In the late spring of 1970, in Norman, Oklahoma, a double homicide with decidedly Zodiac-like characteristics would take place on a remote lover’s lane.
It was the evening of Saturday, May 9th, 1970, and twenty-one-year-old David Sloan had taken his nineteen-year-old girlfriend Sheryl Lynn Benham to a party at the Sigma Alpha Epsilon fraternity house on the campus of the University of Oklahoma. They were seen late that night leaving the party and climbing into David’s 1966 Pontiac GTO, after which they seemingly vanished into the countryside.
Friends, family, and police spent the next two days searching for the couple, and on May 11th, David’s car was found abandoned near a ravine in a rural lover’s lane area known by the locals as Ten Mile Flat. When authorities searched the vehicle, they discovered the bodies of both David and Sheryl in the trunk; they had both been shot at least ten times apiece with a .22 caliber rifle.
David was found fully clothed, save for his shoes, which were missing. He did not appear to have been robbed. Sheryl was found nude, though there was no obvious sign of sexual assault. From an examination of the scene, investigators hypothesized that David and Sheryl had been forced into the trunk and left alive in there for several hours, before the killer had later come back and shot them repeatedly in the chest and face.
It also appeared that whoever had committed the murders had taken great pains to cover his tracks, using branches to clear away footprints and tire marks. Detectives did manage to recover a partial palm print from the vehicle’s trunk lid, but it matched no other on file.
Initially, the inquiry focused on the several parties that had been going on around the campus to celebrate the impending end of the school year; police also extensively questioned workers at a carnival that had been passing through the area. But shortly after the two victims’ bodies were discovered, a much more sinister suspect began to come to the fore.
Police officer Frank Edward Gilley abruptly quit his job and left town only four days after the remains were found, and his fellow officers began looking at him askance after a handful of other University of Oklahoma students came forward and accused Gilley of harassing them while they were parked out on the lover’s lane.
Gilley was given a polygraph test, which he passed, and thereafter he was cleared of suspicion.
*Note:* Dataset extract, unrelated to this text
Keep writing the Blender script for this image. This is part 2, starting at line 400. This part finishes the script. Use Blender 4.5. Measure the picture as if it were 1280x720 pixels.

Many investigators still considered him their prime suspect, however, even though there was apparently insufficient evidence to get a conviction against him.
But detectives kept in dogged pursuit of justice over the ensuing decades, and in 1991, not long after the case was reopened due to the surfacing of new evidence, Gilley was extradited from his home in DeSoto, Texas to stand trial in Norman, Oklahoma for the double murder of David Sloan and Sheryl Benham.
On the stand, Gilley laid the blame for the homicides at the feet of another police officer, Bryan “Butch” Green, who had himself been murdered in February of 1971 by James Ernest Roberson, who supposedly discovered Green in bed with his wife Ronna, who was also shot to death. Roberson was later acquitted of the crime.
Because Frank Edward Gilley and Bryan Green had been friends, Green’s family members speculated that Green had been murdered because he knew that Gilley had committed the Ten Mile Flat killings. According to witness testimony at Gilley’s trial, Green had once loaned Gilley a white station wagon which matched the description of the car some witnesses had seen lurking around the lover’s lane area where David Sloan and Sheryl Benham were killed.
In addition, Gilley supposedly owned at least one .22 caliber rifle and had allegedly told Bryan Green to lie about this fact if questioned. Authorities also found it suspicious that Gilley had reportedly not accused Green of the Ten Mile Flat murders until after he was conveniently dead.
Despite circumstantial evidence pointing to his guilt, Frank Gilley was acquitted of the double murder in November of 1991. After his release, the investigation stagnated with no new leads and no new suspects. Gilley died in 2002, and the case remains open and unsolved.